Dataset excerpt
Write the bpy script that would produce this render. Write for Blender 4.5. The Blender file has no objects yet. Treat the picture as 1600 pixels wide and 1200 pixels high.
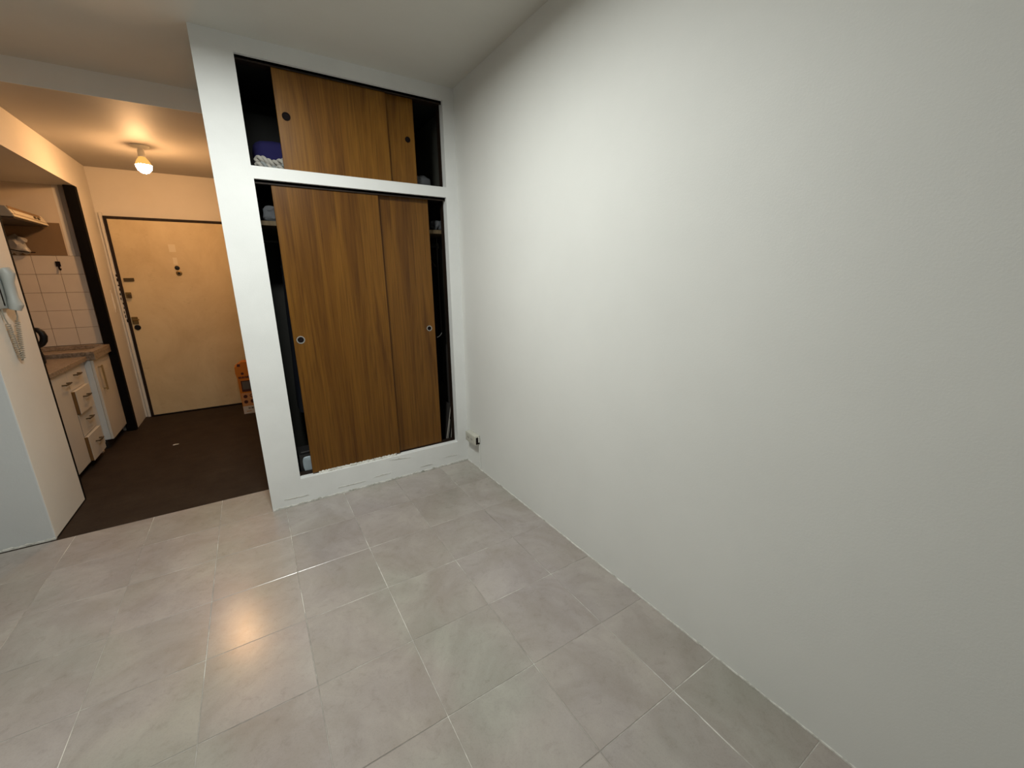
import bpy, bmesh, math, random
from mathutils import Matrix, Vector, noise

random.seed(7)
sc = bpy.context.scene
COL = sc.collection

# ------------------------------------------------------------------ camera
cam_d = bpy.data.cameras.new('camera')
cam_d.sensor_fit = 'HORIZONTAL'
cam_d.sensor_width = 36.0
cam_d.lens = 637.386 / 1600 * 36.0
cam_d.clip_start = 0.02
cam = bpy.data.objects.new('camera', cam_d)
COL.objects.link(cam)
RGT = Vector((0.8442696, -0.5357950, -0.0115129))
DWN = Vector((-0.1437396, -0.2056952, -0.9680023))
FWD = Vector((0.5162827, 0.8189097, -0.2506772))
M3 = Matrix((RGT, -DWN, -FWD)).transposed()
cam.matrix_world = Matrix.Translation((-1.31156, -2.75406, 1.40970)) @ M3.to_4x4()
sc.camera = cam

# ------------------------------------------------------------------ world and exposure
w = bpy.data.worlds.new('world')
sc.world = w
w.use_nodes = True
w.node_tree.nodes['Background'].inputs[0].default_value = (0.02, 0.022, 0.026, 1)
w.node_tree.nodes['Background'].inputs[1].default_value = 0.3
sc.view_settings.view_transform = 'Standard'
sc.view_settings.look = 'None'
sc.view_settings.gamma = 1.0
sc.view_settings.use_curve_mapping = False
sc.view_settings.exposure = 0.0
sc.cycles.max_bounces = 5
sc.cycles.diffuse_bounces = 4
sc.cycles.glossy_bounces = 2

LAMP_POS = (-1.29, -1.18, 2.60)          # flush ceiling lamp of the room, above the frame
LAMP_R = 0.15
LAMP_STRENGTH = 205.0
LAMP_COLOR = (0.97, 1.0, 0.95)
BULB_STRENGTH = 330.0
BULB_COLOR = (1.0, 0.545, 0.24)


# ------------------------------------------------------------------ helpers
def lin(c):
    return tuple(((v / 255) / 12.92 if v / 255 <= 0.04045 else ((v / 255 + 0.055) / 1.055) ** 2.4) for v in c)


def new_bm():
    return bmesh.new()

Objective
Copy exactly the lines running from the beginning of the listing through the line that has "COL = sc.collection". Drop the pictures.

Response to this task
Write the bpy script that would produce this render. Write for Blender 4.5. The Blender file has no objects yet. Treat the picture as 1600 pixels wide and 1200 pixels high.
import bpy, bmesh, math, random
from mathutils import Matrix, Vector, noise

random.seed(7)
sc = bpy.context.scene
COL = sc.collection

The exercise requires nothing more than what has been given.